Warning: This Writeup Contains Minor Spoilers

Thieves & Kings is a living example of the term "Graphic Novel". Written and published by Mark Oakley, it is released in both comic book form every two months, and in trade paperback form whenever he's completed a story arc. He has written that he plans for the story to run 100 issues, but at the same time has also written that he occasionally overestimates how much story can be fit onto a single page, and that he imagined at first that the entire first six comics (the first trade) would fit into a single issue.
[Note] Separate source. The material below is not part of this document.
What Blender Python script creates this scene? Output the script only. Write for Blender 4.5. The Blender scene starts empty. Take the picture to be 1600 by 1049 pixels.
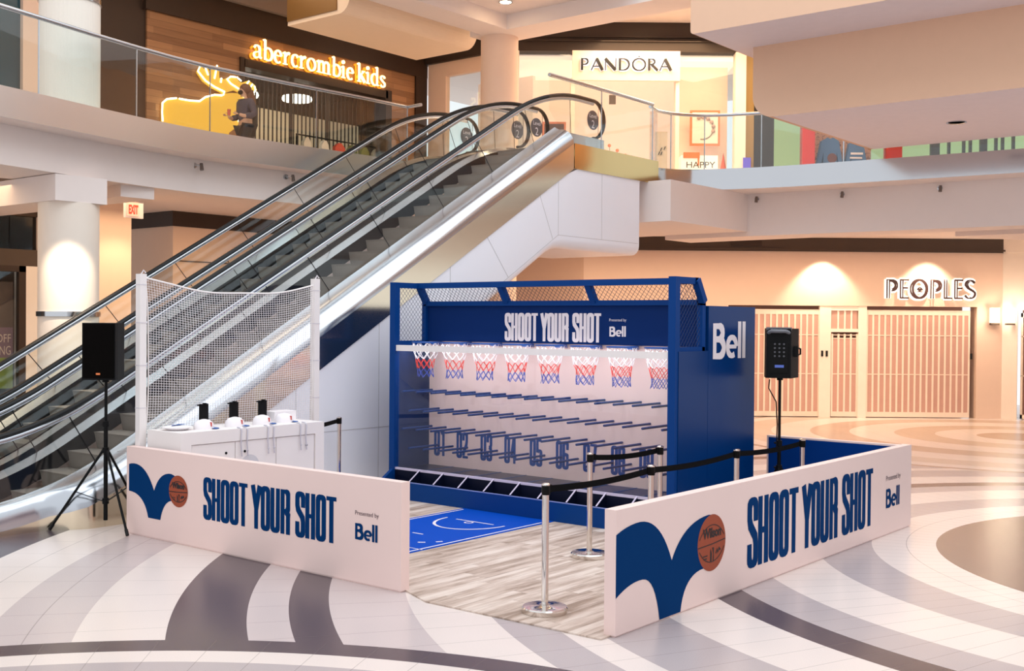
import bpy, bmesh, math, random
from mathutils import Vector, Matrix
random.seed(7)
C = bpy.context.scene.collection
SC = bpy.context.scene
PI = math.pi

# ------------------------------------------------------------------ camera
YAW, PITCH, ROLL, FPX, CAMH = 0.67978, 0.01235, 0.00820, 1773.1, 2.25
cy_, sy_ = math.cos(YAW), math.sin(YAW)
_base = Matrix(((cy_, sy_, 0), (0, 0, -1), (-sy_, cy_, 0)))
cp_, sp_ = math.cos(PITCH), math.sin(PITCH)
cr_, sr_ = math.cos(ROLL), math.sin(ROLL)
_R = Matrix(((cr_, -sr_, 0), (sr_, cr_, 0), (0, 0, 1))) @ Matrix(((1, 0, 0), (0, cp_, -sp_), (0, sp_, cp_))) @ _base
cam_d = bpy.data.cameras.new('camera')
cam = bpy.data.objects.new('camera', cam_d); C.objects.link(cam)
cam_d.sensor_width = 36.0; cam_d.lens = 36.0 * FPX / 1600.0
cam_d.clip_start = 0.05; cam_d.clip_end = 300
M = Matrix((_R[0], -_R[1], -_R[2])).transposed().to_4x4()
M.translation = (0, 0, CAMH); cam.matrix_world = M
SC.camera = cam

# ------------------------------------------------------------------ view, world, big lights
vs = SC.view_settings
vs.view_transform = 'Standard'; vs.look = 'None'; vs.gamma = 1.0; vs.exposure = 0.22
vs.use_curve_mapping = False
SC.cycles.transparent_max_bounces = 32
SC.cycles.max_bounces = 8
SC.cycles.use_denoising = True
SC.cycles.sample_clamp_indirect = 8.0
W = bpy.data.worlds.new('world'); SC.world = W; W.use_nodes = True
bg = W.node_tree.nodes['Background']
bg.inputs[0].default_value = (0.93, 0.96, 1.0, 1); bg.inputs[1].default_value = 0.95

def area(name, loc, size, power, col, rot=(0, 0, 0), sy=None):
    l = bpy.data.lights.new(name, 'AREA'); l.energy = power; l.color = col
    l.shape = 'RECTANGLE'; l.size = size; l.size_y = sy or size
    o = bpy.data.objects.new(name, l); o.location = loc; o.rotation_euler = rot; C.objects.link(o); return o
def spot(name, loc, target, power, col, ang=70, blend=.6, r=.06):
    l = bpy.data.lights.new(name, 'SPOT'); l.energy = power; l.color = col
    l.spot_size = math.radians(ang); l.spot_blend = blend; l.shadow_soft_size = r
    o = bpy.data.objects.new(name, l); o.location = loc
    o.rotation_euler = (Vector(target) - Vector(loc)).to_track_quat('-Z', 'Y').to_euler(); C.objects.link(o); return o
WARM = (1.0, 0.70, 0.42); WARM2 = (1.0, 0.80, 0.60); COOL = (0.86, 0.93, 1.0); WARM3 = (1.0, 0.74, 0.50)
FW = Vector((-sy_, cy_, 0)); RT = Vector((cy_, sy_, 0))      # the diagonal shop fronts face along FW
def fac(s, z, n=0.0, F=27.3): return RT * s + FW * (F - n) + Vector((0, 0, z))
area('skylight', (-4.5, 10.5, 14.0), 17, 1150, COOL, sy=17)
# recessed ceiling lamps under the upper floor (ground level mall) and on the upper level
area('mall_ceiling_glow', tuple(fac(6.0, 3.9, 3.0)), 10, 235, WARM3, rot=(0, 0, YAW), sy=3.5)
area('left_mall_ceiling_glow', (-17.2, 10.5, 4.2), 2.0, 120, WARM, sy=8)
area('under_landing_glow', (-13.5, 19.5, 3.9), 3.0, 70, WARM, sy=3)
area('upper_corridor_glow', (-17.3, 13.5, 9.0), 2.0, 130, WARM2, sy=12)
area('upper_corner_glow', (-13.0, 22.5, 9.0), 5, 280, WARM, sy=3)
area('upper_right_glow', tuple(fac(4.5, 8.9, 2.2)), 9, 60, WARM2, rot=(0, 0, YAW), sy=2.5)
spot('wall_washer', tuple(fac(7.45, 3.99, .55)), tuple(fac(7.45, 2.2, -.1)), 170, WARM2, 92, .5)
spot('wall_washer.001', tuple(fac(9.95, 3.99, .55)), tuple(fac(9.95, 2.2, -.1)), 130, WARM2, 92, .5)
spot('column_washer', (-14.35, 8.15, 3.85), (-15.2, 8.65, 1.2), 190, WARM2, 75, .5)
spot('left_wall_washer', (-17.5, 11.4, 4.25), (-18.5, 11.5, 1.5), 70, WARM, 90, .6)

# ------------------------------------------------------------------ materials
def s2l(c): return tuple(((x / 12.92) if x <= .04045 else ((x + .055) / 1.055) ** 2.4) for x in c)
def hexc(h): return s2l(tuple(int(h[i:i + 2], 16) / 255 for i in (0, 2, 4)))
MATS = {}
def mat(name, h, rough=.5, metal=0.0, spec=.5, emit=0, var=0.04, vscale=6.0, bump=0.0, coat=0.0):
    if name in MATS: return MATS[name]
    m = bpy.data.materials.new(name); m.use_nodes = True; nt = m.node_tree
    b = nt.nodes['Principled BSDF']; c = hexc(h)
    b.inputs['Roughness'].default_value = rough; b.inputs['Metallic'].default_value = metal
    b.inputs['Specular IOR Level'].default_value = spec
    b.inputs['Coat Weight'].default_value = coat
    tc = nt.nodes.new('ShaderNodeTexCoord'); nz = nt.nodes.new('ShaderNodeTexNoise'); nz.inputs['Scale'].default_value = vscale
    nt.links.new(tc.outputs['Object'], nz.inputs['Vector'])
    mx = nt.nodes.new('ShaderNodeMix'); mx.data_type = 'RGBA'
    mx.inputs[6].default_value = (*[x * (1 - var) for x in c], 1); mx.inputs[7].default_value = (*[min(1, x * (1 + var)) for x in c], 1)
    nt.links.new(nz.outputs['Fac'], mx.inputs[0]); nt.links.new(mx.outputs[2], b.inputs['Base Color'])
    if bump:
        bp = nt.nodes.new('ShaderNodeBump'); bp.inputs['Strength'].default_value = bump; bp.inputs['Distance'].default_value = .01
        nt.links.new(nz.outputs['Fac'], bp.inputs['Height']); nt.links.new(bp.outputs[0], b.inputs['Normal'])
    if emit:
        b.inputs['Emission Color'].default_value = (*c, 1); b.inputs['Emission Strength'].default_value = emit
    MATS[name] = m; return m
def node_mat(name, rough=.4, metal=0.0, spec=.5):
    m = bpy.data.materials.new(name); m.use_nodes = True; nt = m.node_tree; b = nt.nodes['Principled BSDF']
    b.inputs['Roughness'].default_value = rough; b.inputs['Metallic'].default_value = metal; b.inputs['Specular IOR Level'].default_value = spec
    MATS[name] = m; return m, nt, b
def N(nt, typ, **kw):
    n = nt.nodes.new(typ)
    for k, v in kw.items(): setattr(n, k, v)
    return n
def mth(nt, op, a, b=None, c=None):
    n = nt.nodes.new('ShaderNodeMath'); n.operation = op
    for i, x in enumerate((a, b, c)):
        if x is None: continue
        if isinstance(x, (int, float)): n.inputs[i].default_value = x
        else: nt.links.new(x, n.inputs[i])
    return n.outputs[0]
def mixc(nt, f, a, b):
    n = nt.nodes.new('ShaderNodeMix'); n.data_type = 'RGBA'
    for i, x in ((0, f), (6, a), (7, b)):
        if isinstance(x, (int, float)): n.inputs[i].default_value = x
        elif isinstance(x, tuple): n.inputs[i].default_value = (*x, 1)
        else: nt.links.new(x, n.inputs[i])
    return n.outputs[2]
def glass_mat(name, tint, refl=1.0):
    m = bpy.data.materials.new(name); m.use_nodes = True; nt = m.node_tree
    nt.nodes.remove(nt.nodes['Principled BSDF']); out = nt.nodes['Material Output']
    tr = N(nt, 'ShaderNodeBsdfTransparent'); tr.inputs[0].default_value = (*tint, 1)
    gl = N(nt, 'ShaderNodeBsdfGlossy'); gl.inputs['Roughness'].default_value = .02; gl.inputs[0].default_value = (1, 1, 1, 1)
    lw = N(nt, 'ShaderNodeLayerWeight'); lw.inputs[0].default_value = .5          # reflection grows towards grazing angles, same from both sides
    f = mth(nt, 'MULTIPLY', mth(nt, 'MULTIPLY_ADD', mth(nt, 'POWER', lw.outputs['Facing'], 5.0), .9, .035), refl)
    mx = N(nt, 'ShaderNodeMixShader'); nt.links.new(f, mx.inputs[0]); nt.links.new(tr.outputs[0], mx.inputs[1]); nt.links.new(gl.outputs[0], mx.inputs[2])
    nt.links.new(mx.outputs[0], out.inputs[0]); MATS[name] = m; return m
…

As of the time of this writing, there are the following trades released, available from his website at http://iboxpublishing.com , or from amazon.com.

Volume 1: Issues 1-6: The Red Book
Volume 2: Issues 7-16: The Green Book
Volume 3: Issues 17-24: The Blue Book
Volume 4: Issues 25-36: The Shadow Book
Volume 5: Issues 37-45: The Winter Book
The story has a fairy tale feeling to it almost nonexistent anywhere else in modern writing. Magic is magical, mysterious, strange, following rules that truly are beyond the reader's grasp making everything seem dangerous. Things happen that are beyond our belief, and yet have a dreamlike sanity to them even Piers Anthony's Xanth doesn't quite approach. And twisting about the tale are all kinds of narrative tricks that bring magic to the very medium itself.

From the very issue, you are hit with a full page of prose at the utter beginning. A story about a mediocre King and his anything but mediocre children, and how to decide who the magical crown should pass to when he passes away. Beautiful artwork illustrating the story lines the borders. The written story continues for pages, subtly illustrated each step of the way and leaving you feeling like you just found a long lost and forgotten Grimm's tale, and then it cuts back to a more traditional panel comic book format.

The author writes:

One of the more singular elements about the book is that the story will alternate from standard, frame-by-frame comics pages to decorated pages of prose text. I go to lengths to integrate the two, and shift back and forth between them depending on the needs of any given scene. I find the text passages provide me with a wonderful tool that other comic artists don't have at their fingertips, while being able to draw gives me a powerful means of expression that classical book writers can only dream of. A picture is worth a thousand words, but just try drawing a life philosophy, or 'emotional turmoil'. Of course, it can be done, but you can also drive a nail in with a screw driver. It's so much easier when you use the proper tools!
What he leaves out in the above quote is that it also sometimes allows him to tell two seemingly unrelated stories at the same time, allowing him to connect them later. In The Green Book1, for example, we come to a chapter in which our hero is wounded from a poisoned arrow he wasn't even shot with2, and he goes and fights with a cave troll, steals back an old lantern, breaks into the palace, gets found by the guards, engages in a long dramatic chase sequence ending in him falling several hundred (possibly thousand) feet only to be saved by luck and skill and ingenuity, BUT AT THE SAME TIME, the center of each page is a long, beautiful fairy tale about an utterly perfect man and his completely perfect daughter. Both stories going on simultaneously, seemingly unrelated...

So yes, throughout it all, both mediums are indeed used to their fullest extent.

Major Characters:
Rubel the Noble Thief
Varkias the Imp
Quinton Zempfester, Wizard Extraordinare! (aka: the madman of Millbrook)
Heath Wingwhit, Sorceress Apprentice
Princess Katara, Young Royalty
Soracia, the Shadow Lady
Kimithin, Young Witch

Major Locations:
Oceansend, City
The Sleeping Wood, Dark, Brooding, Mysterious forest
King's Crossing, Tea House
Nove, Where Fairy tales are history

I would highly recommend anyone interested, or even curious, to at least sample Oakley's artwork at his website. Specifically,

His cover paintings: http://www.iboxpublishing.com/archive.htm
Sample Pages: http://iboxpublishing.com/examples1.htm
You might also find his editorials an interesting read, and there's also the webcomic he has on the main page (now on its tenth strip and released biweekly).

Thieves & Kings is simply a fantastic story written by a fantastic storyteller and illustrated by a superb artist. If you ever enjoyed fairy tales, it would be a favor to yourself to check out this little known work of art.


1Easily my favorite book of those currently written, due to the artful way he weaves so many seemingly unrelated tales and styles together. You simply must read it to understand, lest I spoil the wonder it has to offer with to many descriptions.

2It's kinda like time travel. He wasn't shot with the arrow, but then, after an encounter with some magic, he had already been shot with the arrow for quite some time and had only now just noticed it. Or something like that. Going from perfectly intact to hours worth of old injury in the space of a moment can be quite confusing to describe.